Vocabulary - Key Terms

  • Entrepreneur: a person who starts his or her own business in the hope of earning a profit
  • Entrepreneurship: the imagination, innovative thinking, and management skills needed to start and operate a business
  • Free enterprise: a system that allows people to make choices freely in their economic roles
  • Goods: items that can be bought or sold
  • Profit: the amount of money left after all business expenses have been paid
  • Service: work done for others, such as haircuts or car repairs
  • Inventor: creates and produces a product or item for the first time by using his or her imagination or reasoning and experimentation
  • Patent: a legal title that protects and invention from being copied for a limited time.
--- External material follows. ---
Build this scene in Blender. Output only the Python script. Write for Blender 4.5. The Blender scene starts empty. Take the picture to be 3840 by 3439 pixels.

In the United States, a patent is granted for 20 years.

Session 2:
Capital Resources: Buildings, tools, and machines that are used to produce goods or services.
Human Resources: People who do the work that a business needs
Natural Resources: Things that occur naturally in the world, such as water, minerals, and trees.
Opportunity cost: The value of the next best alternative given up when a choice is made.
Resource: Something of value that takes care of a need.
Scarcity: A situation in which people can't have everything that they want because of limited resources
Technology: The use of machinery, equipment, and/or processes to make or do something.
Technophiles: People who are comfortable with and adapt to new equipment easily.
Technophobes: people who are trying new technological devices.

Session 3:
Communication: Written or spoken exchange between people to share information
Demand: The quantity of a particular good or service that consumers are willing and able to buy
Engineering: Using a foundation of math and science to design better products, engineers build and test prototypes or models to see if they work.
Skills: A person’s talents or abilities
Supply: The quantity of a good or service that producers are willing and able to sell at different prices at a particular time.


Session 4

Employees- People who work for a business
Employers- Businesses that hire workers
High-growth, high demand jobs: Jobs projected to add substantial numbers of employees to the workforce or affect the growth of other industries
Job interview: The discussion between a potential employee and employer to help decide if the job is a good match
Resume: A written summary of a person’s education and work experience to help employers hire the best employees for the job.